Monday, 20 June 2022

Hairstreaks and Peregrines 15th June 2022

On what was predicted to be one of the hottest days of the year I decided to attempt a double delight by going to look for some local Black Hairstreak butterflies and then, in the afternoon, check out a family of Peregrines, on a church just over the county border in Buckinghamshire.

Oxfordshire is fortunate in being one of only three counties that provide a home for Black Hairstreaks, the rarest and arguably the most sought after of Britain's five native hairstreaks.

Mid morning and the sun was shining brightly but a gentle breeze provided some welcome respite from the heat as I wandered along the side of a blackthorn hedge looking for any sign of a tiny butterfly, jinking amongst the topmost leaves and twigs, which is where Black Hairstreaks like to spend most of their time, imbibing honeydew from the surfaces of the leaves.

I  was alone in my quest and for a good length of the hedge found nothing but many bees and other insects going about their lives. About three quarters of the way along and with disappointment becoming a distinct probability I found what I was looking for. No more than a tiny black outline against the bright sunlight. one could so easily miss it, as it flitted briefly from leaf to leaf, having been disturbed by a passing insect. So small and indistinct are they, that it is always a trial to follow their erratic progress but finally it settled.



Moving my position I endeavoured to get the sun behind me and, with this achieved, I was then able  to discern the intricate patterning on its wings. It was pristine and thus presumably a newly hatched individual. For quite some time it remained, frustratingly, where it was but then was disturbed once more by another bee bumbling its way through the leaves and to my immense pleasure the butterfly flew out from the hedgetop and downwards to settle in the long summer grass, almost at my feet.

I have seen them do this before but it is not that usual. However I accepted this good fortune and determined to make the most of it. The tiny insect spent a minute or more in the grass, wandering up and down stems as if confused at where it found itself. It was not long before the inevitable happened and it made a direct flight back into the top of the blackthorn. Here it took up a more usual position, sat on a shiny and hard, narrow blackthorn leaf and here I left it.

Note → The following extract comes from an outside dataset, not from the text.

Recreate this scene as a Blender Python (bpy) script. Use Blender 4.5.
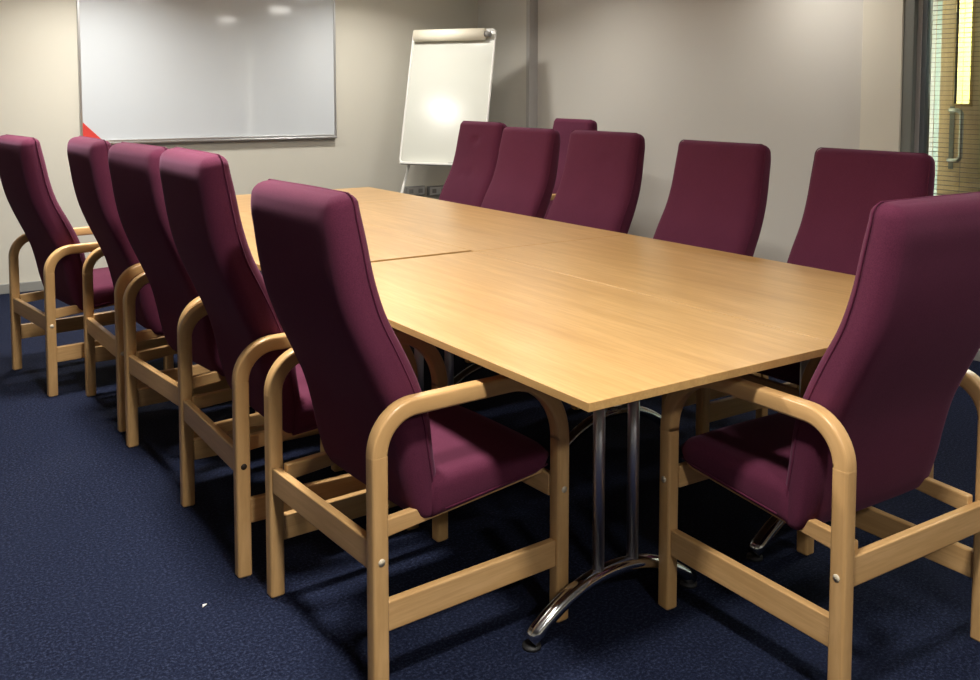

Despite another hour wandering along the rest of the hedgerow I was not able to find another and after talking to fellow butterfly enthusiasts later, I learnt that the hairstreaks seem to be scarcer than normal this year. With our capricious weather some years are better than others for our butteefly species and it would appear that this year is not so good for Black Hairstreaks or at least in this part of Oxfordshire.We will see.

From my current pleasant rural surroundings I now took to the motorway for a few miles south to eventually turn off and drive to the picturesque town centre of Marlow which lies on the River Thames in Buckinghamshire. My destination was All Saints Church, where a pair of Peregrines and their recently fledged young are currently in residence. A chance conversation with a fellow Farmoor birder a couple of days ago had alerted me to this opportunity.


The church lies in the heart of Marlow, at the end of the busy high street just before it crosses the bridge over the river. I was convinced parking, as it is in most towns now, was going to be a problem on this sunny day with so many people out and about enjoying the sun while sitting outside the cafes and pubs lining the street.

I was therefore pleasantly surprised to find that parking on the high street was free for an hour and there were spaces available. A walk of a few hundred metres from where I parked my car was all that was required to bring me to the churchyard and looking up to the impressive spire, there was a juvenile Peregrine perched on a buttress fast asleep in the afternoon heat.


There was a gathering of mourners standing outside the church door having attended a funeral so I discreetly positioned myself by a yew, well away from them so as not to be thought insensitive. Scanning the spire with my bins I found two more juvenile Peregrines at the other end of the buttress and then much higher, perched half way up the lofty spire, one of their parents which by its size  looked to be the female. She preened and sat quietly on her perch, constantly looking up and taking an intense interest in any passing bird as if sizing up whether to give chase.


Two of the departing mourners came over to talk to me about the Peregrines, telling me this was the second or third year they had bred here and they had become quite a celebrated feature of the town.

The sleepy juvenile awoke, preened for a while, took a long lazy stretch of its wings and then proceeded to shuffle around on its perch of solid masonry, the next best thing to a proper cliff. It stretched its wings once more and then moved along to nibble at a dead pigeon that one of the parent birds had presumably brought for it.






I remained for about an hour, watching and photographing the Peregrines and then retraced my steps back into the busy throng of cars and people in the high street. Marlow seems a nice town but I was glad to leave the mass of people and head for my home in a more rural and quieter part of Oxfordshire.